Please note that the following document, although believed to be correct at the time of issue, may not represent the current position of the Department.
Prenez note que ce document, bien qu'exact au moment émis, peut ne pas représenter la position actuelle du ministère.
Principal Issues: Can an annuitant of a RRIF object to an assessment of Part XI tax?
Position: No.
Reasons: Law. The taxpayer subject to Part XI is the trustee of the RRIF, not the annuitant (Sec. 207). Therefore only the trustee can file a Notice of Objection to the Part XI tax.
Date signed March 22, 2000
XXXXXXXXXX
Dear XXXXXXXXXX:
The Honourable Martin Cauchon, Minister of National Revenue, has asked me to reply to your latest letter dated February 8, 2000 concerning the assessment of the Part XI Income Tax Return filed for the 1998 taxation year of your registered retirement income fund (RRIF) because your RRIF held excess foreign investments during that year.
It is my understanding that you wish the Canada Customs and Revenue Agency (CCRA) to vacate this assessment based upon your assertion that the investments in question, units of XXXXXXXXXX are not foreign property. Since this matter concerns an assessment you have been appropriately dealing with the Calgary Taxation Services office, and Mr. Reid Corrigall, Director of that office, has responded in writing to your questions. Although I can only repeat what has been expressed several times as the CCRA's position, I will do so one last time in order to try and avoid any misunderstandings.
The issue is whether or not units of XXXXXXXXXX held by your RRIF in 1998 constitute foreign property. The Income Tax Act is clear in that paragraph 206(1)(i) thereof defines as foreign property any interest in a partnership, and a limited partnership is a partnership. The prospectus issued by XXXXXXXXXX makes it clear that this is a limited partnership arrangement and this is why the prospectus contained the warning that investments in units will constitute foreign property for RRSP and RRIF purposes.
I note that you were informed by a letter dated October 7, 1999 from Mr. R.G. Burke, Assistant Director, Client Services Division, Calgary Taxation Services office, that the Department of Finance, in its News Release dated January 28, 1999, proposes to exclude the units of certain Canadian-based limited partnerships from being considered foreign property for investment by an RRSP or RRIF. While this change has not yet been enacted into law, it is proposed that it will apply to investments made after 1997. Mr. Burke's letter outlined the general details of the proposed change and suggested that you contact XXXXXXXXXX directly to obtain their opinion on whether or not the change to the law would apply to its units. At this time only XXXXXXXXXX can determine if the criteria in the proposed legislation is met.
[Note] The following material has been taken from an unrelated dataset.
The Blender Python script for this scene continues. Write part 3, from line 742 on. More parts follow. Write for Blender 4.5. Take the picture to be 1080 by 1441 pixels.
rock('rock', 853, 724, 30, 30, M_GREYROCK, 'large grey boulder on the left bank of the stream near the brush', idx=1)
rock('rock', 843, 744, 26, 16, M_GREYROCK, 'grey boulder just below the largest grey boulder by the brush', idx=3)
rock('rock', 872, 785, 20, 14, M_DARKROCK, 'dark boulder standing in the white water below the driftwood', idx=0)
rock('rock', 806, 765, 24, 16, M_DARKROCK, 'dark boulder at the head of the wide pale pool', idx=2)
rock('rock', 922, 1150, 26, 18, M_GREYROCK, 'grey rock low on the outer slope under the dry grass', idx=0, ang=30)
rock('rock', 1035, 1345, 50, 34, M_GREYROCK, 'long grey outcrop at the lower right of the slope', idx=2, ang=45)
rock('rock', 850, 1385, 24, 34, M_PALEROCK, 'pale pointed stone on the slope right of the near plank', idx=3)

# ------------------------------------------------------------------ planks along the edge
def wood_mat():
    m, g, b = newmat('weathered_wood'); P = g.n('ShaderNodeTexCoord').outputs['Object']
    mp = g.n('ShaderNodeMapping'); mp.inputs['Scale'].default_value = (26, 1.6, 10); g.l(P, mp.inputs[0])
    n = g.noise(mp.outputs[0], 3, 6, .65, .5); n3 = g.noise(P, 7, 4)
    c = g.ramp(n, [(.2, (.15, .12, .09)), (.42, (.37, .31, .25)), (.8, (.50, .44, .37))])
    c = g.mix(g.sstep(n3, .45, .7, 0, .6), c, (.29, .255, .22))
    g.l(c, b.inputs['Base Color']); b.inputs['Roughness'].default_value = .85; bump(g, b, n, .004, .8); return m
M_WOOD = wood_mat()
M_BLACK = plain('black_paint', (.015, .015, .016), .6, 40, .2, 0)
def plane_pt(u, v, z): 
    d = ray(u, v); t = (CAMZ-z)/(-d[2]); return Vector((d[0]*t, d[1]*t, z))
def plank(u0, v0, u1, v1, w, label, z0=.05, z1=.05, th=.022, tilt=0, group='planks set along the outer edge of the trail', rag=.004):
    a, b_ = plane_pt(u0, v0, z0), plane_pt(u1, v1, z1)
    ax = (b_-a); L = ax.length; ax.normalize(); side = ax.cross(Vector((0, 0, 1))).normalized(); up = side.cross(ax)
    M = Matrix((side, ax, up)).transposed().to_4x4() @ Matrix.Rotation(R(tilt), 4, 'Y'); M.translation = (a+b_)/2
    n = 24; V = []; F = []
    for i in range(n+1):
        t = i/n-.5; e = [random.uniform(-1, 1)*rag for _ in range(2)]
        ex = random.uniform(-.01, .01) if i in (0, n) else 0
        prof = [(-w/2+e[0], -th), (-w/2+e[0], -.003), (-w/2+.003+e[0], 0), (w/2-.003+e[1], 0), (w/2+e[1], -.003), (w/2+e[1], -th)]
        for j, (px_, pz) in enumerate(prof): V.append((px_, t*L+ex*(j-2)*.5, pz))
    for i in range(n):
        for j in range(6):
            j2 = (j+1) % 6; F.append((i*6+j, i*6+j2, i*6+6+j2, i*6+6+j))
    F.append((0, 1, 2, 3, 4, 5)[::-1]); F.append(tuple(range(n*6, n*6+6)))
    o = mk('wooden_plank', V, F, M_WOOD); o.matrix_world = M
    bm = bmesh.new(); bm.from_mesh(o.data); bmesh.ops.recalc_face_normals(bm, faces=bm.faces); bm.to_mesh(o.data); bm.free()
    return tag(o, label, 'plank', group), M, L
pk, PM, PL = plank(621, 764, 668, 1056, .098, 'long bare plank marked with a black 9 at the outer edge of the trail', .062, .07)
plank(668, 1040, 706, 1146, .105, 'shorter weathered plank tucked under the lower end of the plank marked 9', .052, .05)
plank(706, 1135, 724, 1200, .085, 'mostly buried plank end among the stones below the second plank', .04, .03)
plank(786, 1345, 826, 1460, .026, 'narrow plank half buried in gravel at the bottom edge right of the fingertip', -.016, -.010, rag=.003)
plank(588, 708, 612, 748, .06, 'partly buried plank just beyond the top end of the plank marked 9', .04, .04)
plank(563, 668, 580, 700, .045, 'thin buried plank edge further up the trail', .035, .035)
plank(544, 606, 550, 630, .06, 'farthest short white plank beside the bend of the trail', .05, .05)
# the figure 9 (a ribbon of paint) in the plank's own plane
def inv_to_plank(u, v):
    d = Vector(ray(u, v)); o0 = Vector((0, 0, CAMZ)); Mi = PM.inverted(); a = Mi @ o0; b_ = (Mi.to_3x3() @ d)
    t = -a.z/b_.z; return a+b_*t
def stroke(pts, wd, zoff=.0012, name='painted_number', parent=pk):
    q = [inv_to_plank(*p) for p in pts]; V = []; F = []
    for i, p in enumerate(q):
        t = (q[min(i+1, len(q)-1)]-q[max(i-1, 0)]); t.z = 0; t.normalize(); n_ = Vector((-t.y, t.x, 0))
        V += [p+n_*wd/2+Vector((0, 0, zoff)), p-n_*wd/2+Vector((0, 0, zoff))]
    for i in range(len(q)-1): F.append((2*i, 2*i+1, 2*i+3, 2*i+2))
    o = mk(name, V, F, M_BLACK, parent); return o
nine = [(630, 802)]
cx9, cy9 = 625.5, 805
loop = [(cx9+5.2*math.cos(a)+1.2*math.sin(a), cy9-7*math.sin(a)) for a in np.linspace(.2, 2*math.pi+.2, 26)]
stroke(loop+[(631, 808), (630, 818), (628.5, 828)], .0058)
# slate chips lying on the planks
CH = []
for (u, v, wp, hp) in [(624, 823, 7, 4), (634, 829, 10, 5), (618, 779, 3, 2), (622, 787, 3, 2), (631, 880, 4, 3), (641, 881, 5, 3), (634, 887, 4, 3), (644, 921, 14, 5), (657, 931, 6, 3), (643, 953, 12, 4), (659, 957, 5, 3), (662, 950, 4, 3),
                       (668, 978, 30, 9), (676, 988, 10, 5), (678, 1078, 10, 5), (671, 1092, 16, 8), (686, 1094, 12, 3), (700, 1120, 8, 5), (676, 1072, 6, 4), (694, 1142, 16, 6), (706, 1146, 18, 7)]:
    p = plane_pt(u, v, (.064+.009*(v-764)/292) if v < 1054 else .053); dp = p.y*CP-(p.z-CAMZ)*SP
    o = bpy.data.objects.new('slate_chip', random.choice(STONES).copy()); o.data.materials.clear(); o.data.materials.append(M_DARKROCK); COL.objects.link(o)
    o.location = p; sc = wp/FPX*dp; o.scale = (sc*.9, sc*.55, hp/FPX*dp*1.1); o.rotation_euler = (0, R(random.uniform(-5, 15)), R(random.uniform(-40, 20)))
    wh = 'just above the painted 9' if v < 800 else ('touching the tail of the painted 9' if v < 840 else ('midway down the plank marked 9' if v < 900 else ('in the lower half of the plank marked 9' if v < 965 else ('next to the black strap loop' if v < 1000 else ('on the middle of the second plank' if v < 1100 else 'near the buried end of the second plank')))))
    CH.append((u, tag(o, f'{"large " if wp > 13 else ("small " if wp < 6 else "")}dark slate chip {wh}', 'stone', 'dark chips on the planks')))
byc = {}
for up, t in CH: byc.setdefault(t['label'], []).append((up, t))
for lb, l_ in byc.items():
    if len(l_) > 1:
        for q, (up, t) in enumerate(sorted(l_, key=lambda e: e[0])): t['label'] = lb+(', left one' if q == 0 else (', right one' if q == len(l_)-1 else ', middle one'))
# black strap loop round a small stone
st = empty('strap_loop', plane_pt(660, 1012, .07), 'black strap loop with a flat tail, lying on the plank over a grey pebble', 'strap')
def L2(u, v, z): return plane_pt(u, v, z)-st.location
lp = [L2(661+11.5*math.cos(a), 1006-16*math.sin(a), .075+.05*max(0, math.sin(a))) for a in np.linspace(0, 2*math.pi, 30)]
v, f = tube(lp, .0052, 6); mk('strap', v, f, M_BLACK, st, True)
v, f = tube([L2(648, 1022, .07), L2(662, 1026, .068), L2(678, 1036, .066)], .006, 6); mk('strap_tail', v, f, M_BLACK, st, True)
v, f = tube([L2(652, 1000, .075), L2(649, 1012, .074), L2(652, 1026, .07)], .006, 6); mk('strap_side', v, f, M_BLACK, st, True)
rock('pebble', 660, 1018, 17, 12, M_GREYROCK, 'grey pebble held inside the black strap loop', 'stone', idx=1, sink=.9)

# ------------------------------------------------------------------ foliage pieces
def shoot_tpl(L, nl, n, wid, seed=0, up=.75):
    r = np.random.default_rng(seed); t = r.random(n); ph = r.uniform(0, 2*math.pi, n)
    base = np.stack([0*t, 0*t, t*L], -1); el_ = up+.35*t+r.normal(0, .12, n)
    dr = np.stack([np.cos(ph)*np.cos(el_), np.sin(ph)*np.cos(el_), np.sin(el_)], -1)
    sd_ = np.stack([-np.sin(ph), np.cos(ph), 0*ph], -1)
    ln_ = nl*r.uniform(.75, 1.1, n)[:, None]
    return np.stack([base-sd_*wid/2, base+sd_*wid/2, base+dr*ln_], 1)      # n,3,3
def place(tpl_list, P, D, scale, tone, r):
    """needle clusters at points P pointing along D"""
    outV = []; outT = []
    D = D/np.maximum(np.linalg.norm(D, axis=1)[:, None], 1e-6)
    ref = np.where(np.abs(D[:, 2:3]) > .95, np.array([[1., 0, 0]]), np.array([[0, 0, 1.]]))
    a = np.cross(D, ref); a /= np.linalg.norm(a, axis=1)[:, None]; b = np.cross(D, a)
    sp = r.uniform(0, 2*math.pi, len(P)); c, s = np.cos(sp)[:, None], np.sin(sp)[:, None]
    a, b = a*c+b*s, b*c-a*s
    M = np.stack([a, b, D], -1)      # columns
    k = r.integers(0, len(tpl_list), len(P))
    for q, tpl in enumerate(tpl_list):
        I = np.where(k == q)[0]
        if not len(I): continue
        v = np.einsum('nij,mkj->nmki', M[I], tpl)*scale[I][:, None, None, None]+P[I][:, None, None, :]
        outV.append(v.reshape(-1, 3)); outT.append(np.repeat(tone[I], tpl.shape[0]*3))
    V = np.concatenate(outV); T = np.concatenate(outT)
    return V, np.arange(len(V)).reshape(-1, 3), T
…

One of your arguments is that Interpretation Bulletin IT-90 indicates that limited partnerships are not partnerships. This is not so. The bulletin generally discusses what is a partnership and also describes some arrangements which are not partnerships. However, the non-partnerships described therein are not limited partnerships. I must add that there is no way that the CCRA could conclude that an arrangement, which pursuant to the relevant provincial law is a limited partnership, is not a partnership.
As this issue has been the subject of many letters and we have been repeating the same positions over and over, we are not prepared to continue corresponding on this issue. You have the right to disagree, and your RRIF has the right of appeal as explained to you by Mr. Corrigall.
While this is my final letter on this subject, I do hope it assists in once again explaining our position.